-- Start of Given data --
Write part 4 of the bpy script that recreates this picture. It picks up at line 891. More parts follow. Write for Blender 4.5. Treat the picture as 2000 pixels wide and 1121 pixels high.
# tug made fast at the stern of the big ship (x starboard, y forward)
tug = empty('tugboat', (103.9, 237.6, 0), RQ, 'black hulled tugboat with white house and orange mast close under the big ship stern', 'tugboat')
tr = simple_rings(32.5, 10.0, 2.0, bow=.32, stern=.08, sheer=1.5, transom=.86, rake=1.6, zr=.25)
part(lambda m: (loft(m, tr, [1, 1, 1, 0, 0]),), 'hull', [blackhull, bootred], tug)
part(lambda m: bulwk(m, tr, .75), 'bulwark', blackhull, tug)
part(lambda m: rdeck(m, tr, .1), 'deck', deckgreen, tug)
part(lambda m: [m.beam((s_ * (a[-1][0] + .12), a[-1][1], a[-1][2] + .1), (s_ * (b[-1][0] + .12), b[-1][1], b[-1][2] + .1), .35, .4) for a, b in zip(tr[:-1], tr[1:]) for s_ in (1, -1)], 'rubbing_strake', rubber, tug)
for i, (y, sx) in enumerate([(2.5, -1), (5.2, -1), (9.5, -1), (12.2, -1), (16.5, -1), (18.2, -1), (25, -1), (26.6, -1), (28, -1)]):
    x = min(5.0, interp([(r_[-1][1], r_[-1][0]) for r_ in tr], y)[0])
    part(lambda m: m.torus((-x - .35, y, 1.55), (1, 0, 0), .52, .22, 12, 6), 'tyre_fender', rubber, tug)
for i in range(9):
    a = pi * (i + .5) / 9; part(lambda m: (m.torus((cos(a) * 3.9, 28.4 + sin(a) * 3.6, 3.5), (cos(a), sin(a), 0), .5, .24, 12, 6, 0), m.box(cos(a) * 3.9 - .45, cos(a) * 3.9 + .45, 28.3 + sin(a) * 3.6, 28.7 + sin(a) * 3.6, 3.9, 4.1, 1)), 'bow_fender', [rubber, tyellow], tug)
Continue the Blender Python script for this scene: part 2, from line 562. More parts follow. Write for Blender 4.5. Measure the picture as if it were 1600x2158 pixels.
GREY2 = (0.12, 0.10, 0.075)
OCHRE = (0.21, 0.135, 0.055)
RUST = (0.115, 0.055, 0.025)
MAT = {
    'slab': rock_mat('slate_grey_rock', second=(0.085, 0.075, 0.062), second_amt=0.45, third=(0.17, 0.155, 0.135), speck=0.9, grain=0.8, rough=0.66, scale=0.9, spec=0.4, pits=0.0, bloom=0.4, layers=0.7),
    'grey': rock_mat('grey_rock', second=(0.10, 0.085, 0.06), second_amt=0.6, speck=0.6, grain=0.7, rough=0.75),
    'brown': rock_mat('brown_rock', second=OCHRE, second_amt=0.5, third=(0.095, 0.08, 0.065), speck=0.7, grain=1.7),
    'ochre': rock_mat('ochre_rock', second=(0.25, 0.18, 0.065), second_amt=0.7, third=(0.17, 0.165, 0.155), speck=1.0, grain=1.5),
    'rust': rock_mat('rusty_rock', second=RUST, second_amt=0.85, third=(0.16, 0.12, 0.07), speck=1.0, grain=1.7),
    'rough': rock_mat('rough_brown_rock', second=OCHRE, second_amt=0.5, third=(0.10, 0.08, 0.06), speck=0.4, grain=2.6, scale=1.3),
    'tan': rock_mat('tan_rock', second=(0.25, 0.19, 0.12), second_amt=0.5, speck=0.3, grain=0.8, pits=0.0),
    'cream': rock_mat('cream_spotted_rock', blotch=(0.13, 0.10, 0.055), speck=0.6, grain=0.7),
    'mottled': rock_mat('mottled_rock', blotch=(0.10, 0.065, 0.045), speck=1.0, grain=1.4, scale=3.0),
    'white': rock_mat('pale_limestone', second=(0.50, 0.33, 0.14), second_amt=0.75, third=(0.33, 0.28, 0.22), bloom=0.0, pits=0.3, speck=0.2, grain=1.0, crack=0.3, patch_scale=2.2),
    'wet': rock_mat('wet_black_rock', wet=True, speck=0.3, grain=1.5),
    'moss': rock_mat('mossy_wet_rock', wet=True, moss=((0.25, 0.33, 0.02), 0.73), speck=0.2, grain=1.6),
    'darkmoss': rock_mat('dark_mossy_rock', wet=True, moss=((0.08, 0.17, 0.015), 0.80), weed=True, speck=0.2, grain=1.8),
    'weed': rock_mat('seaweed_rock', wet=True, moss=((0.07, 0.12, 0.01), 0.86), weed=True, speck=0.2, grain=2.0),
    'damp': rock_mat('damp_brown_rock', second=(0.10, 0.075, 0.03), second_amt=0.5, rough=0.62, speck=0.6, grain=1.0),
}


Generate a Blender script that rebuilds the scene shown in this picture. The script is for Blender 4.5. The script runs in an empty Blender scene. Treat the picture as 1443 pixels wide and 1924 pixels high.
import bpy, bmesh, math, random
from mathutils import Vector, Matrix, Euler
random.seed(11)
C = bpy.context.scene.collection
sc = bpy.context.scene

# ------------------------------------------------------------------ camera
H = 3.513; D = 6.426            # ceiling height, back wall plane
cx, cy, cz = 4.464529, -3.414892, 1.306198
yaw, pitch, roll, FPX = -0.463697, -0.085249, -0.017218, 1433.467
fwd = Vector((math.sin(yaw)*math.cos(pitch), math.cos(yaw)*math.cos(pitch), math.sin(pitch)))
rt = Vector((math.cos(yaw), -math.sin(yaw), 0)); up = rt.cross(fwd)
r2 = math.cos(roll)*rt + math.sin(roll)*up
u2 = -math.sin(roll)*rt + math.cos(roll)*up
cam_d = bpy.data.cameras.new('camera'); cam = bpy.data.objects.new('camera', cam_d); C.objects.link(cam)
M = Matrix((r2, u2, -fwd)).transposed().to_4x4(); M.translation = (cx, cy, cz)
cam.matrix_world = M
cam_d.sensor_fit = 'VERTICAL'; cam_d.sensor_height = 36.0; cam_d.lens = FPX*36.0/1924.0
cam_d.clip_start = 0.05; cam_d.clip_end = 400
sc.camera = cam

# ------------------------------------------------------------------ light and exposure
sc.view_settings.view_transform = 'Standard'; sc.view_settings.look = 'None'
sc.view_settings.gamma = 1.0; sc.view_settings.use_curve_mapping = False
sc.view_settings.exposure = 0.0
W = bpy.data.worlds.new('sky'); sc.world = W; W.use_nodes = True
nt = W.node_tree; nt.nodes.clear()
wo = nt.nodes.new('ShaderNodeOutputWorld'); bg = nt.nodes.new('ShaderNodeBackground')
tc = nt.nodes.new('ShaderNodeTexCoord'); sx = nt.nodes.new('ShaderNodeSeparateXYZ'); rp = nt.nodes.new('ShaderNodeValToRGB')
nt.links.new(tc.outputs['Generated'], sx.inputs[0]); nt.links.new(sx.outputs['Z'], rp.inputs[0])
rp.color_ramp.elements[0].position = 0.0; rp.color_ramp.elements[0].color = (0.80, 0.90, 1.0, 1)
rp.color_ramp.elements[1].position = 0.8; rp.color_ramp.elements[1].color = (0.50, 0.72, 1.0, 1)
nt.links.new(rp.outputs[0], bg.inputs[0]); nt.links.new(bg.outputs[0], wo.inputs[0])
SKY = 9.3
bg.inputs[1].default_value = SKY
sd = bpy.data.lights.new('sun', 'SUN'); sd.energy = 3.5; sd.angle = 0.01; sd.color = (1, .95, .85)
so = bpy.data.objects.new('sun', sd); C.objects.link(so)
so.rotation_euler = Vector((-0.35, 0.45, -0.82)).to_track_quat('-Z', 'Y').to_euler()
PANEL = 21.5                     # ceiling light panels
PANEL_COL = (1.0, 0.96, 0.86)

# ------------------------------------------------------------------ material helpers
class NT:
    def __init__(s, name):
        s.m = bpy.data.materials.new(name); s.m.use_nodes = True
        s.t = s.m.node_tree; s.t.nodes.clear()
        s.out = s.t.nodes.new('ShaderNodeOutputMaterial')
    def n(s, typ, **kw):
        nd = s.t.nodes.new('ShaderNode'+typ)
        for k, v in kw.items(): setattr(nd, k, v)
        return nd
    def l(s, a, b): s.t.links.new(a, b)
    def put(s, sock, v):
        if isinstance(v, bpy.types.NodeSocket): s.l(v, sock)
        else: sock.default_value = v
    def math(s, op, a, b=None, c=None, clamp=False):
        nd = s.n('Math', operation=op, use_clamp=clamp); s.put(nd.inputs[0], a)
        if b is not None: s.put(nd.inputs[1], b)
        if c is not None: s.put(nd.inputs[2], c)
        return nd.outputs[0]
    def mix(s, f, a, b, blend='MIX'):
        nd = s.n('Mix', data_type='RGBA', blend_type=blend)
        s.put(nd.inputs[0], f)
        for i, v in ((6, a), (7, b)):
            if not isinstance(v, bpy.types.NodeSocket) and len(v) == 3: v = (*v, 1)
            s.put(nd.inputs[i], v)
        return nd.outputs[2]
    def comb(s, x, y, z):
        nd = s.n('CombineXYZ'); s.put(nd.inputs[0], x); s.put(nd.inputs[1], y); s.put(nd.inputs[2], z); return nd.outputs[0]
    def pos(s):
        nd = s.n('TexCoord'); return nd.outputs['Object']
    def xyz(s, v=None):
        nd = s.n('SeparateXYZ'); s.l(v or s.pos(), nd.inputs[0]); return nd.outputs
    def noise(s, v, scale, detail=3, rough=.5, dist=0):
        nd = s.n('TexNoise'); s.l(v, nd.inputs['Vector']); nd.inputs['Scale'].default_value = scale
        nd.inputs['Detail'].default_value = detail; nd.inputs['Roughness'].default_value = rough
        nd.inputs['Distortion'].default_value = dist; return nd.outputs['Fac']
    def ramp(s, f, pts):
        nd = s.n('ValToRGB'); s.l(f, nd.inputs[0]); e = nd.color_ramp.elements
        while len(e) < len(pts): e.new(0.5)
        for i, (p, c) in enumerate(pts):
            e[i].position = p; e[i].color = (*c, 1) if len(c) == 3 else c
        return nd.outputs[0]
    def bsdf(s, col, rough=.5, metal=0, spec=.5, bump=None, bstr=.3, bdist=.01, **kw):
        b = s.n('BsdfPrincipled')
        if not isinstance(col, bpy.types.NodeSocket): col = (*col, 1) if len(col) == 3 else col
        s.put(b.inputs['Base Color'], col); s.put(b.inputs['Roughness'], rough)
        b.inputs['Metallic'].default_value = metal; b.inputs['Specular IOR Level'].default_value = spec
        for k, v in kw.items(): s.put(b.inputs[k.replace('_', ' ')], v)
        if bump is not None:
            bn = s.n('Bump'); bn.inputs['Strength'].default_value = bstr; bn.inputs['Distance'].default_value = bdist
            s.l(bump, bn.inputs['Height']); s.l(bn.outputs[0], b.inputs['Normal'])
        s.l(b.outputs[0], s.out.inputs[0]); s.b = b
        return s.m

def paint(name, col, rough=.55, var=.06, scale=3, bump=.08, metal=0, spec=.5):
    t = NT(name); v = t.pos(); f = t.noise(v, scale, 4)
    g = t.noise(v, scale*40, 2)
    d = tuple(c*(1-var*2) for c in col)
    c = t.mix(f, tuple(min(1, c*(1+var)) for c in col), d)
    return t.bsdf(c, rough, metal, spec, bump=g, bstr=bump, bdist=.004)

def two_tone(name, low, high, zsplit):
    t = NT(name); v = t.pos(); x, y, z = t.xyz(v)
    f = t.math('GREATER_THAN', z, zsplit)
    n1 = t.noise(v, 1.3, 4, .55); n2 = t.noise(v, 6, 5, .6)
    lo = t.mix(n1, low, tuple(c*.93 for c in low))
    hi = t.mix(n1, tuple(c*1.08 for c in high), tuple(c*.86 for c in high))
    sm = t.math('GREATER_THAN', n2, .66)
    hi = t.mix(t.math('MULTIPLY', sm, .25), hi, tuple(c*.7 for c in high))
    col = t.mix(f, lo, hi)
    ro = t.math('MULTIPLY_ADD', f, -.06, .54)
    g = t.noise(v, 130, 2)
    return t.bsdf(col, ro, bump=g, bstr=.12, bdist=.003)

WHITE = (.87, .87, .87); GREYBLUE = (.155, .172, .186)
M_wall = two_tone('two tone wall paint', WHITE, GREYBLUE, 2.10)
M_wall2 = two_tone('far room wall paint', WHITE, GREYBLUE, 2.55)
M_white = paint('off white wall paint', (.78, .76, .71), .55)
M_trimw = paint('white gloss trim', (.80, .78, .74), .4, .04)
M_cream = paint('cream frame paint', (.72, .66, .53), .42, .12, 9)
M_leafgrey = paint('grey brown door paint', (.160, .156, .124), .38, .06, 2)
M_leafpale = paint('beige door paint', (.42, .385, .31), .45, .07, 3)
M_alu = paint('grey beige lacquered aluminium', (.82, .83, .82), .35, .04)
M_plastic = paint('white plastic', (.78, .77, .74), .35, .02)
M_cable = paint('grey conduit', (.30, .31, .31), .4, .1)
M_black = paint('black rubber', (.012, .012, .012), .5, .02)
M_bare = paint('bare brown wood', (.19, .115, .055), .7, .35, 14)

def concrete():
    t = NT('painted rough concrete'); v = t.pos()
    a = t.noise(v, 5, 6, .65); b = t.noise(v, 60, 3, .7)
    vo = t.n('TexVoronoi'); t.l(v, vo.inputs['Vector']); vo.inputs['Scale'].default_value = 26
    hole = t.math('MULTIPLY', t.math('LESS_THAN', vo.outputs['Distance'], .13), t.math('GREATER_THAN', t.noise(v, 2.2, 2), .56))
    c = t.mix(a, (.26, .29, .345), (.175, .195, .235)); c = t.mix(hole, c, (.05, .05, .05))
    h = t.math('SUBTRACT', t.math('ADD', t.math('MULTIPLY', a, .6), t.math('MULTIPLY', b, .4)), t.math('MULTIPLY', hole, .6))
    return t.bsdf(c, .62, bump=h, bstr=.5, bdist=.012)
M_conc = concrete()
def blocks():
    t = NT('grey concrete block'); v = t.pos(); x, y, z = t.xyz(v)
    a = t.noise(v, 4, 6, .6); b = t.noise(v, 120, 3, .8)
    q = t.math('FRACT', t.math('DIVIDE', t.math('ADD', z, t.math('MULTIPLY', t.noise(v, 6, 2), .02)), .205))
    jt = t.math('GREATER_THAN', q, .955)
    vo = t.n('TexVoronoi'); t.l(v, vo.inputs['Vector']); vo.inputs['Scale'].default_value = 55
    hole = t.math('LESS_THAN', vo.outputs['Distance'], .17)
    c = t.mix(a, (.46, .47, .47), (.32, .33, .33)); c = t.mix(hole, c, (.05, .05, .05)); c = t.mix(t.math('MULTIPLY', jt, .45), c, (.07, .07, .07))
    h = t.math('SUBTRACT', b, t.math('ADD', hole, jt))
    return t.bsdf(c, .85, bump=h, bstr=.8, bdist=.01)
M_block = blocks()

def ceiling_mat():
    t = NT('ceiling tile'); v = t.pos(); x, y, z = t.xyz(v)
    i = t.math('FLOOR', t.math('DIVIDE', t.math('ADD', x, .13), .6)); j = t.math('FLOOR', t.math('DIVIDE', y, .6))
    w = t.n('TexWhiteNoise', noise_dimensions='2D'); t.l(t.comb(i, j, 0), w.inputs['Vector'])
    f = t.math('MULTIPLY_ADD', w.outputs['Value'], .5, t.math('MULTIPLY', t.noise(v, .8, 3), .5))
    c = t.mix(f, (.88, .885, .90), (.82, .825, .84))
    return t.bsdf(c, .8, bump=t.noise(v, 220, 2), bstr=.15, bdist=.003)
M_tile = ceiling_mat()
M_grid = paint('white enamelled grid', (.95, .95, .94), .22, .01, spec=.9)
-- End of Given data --
Task to carry out
Above are the lines; repeat exactly the ones from the line containing "Generate a Blender" down to the line containing "sc = bpy.context.scene", both inclusive.

Written response
Generate a Blender script that rebuilds the scene shown in this picture. The script is for Blender 4.5. The script runs in an empty Blender scene. Treat the picture as 1443 pixels wide and 1924 pixels high.
import bpy, bmesh, math, random
from mathutils import Vector, Matrix, Euler
random.seed(11)
C = bpy.context.scene.collection
sc = bpy.context.scene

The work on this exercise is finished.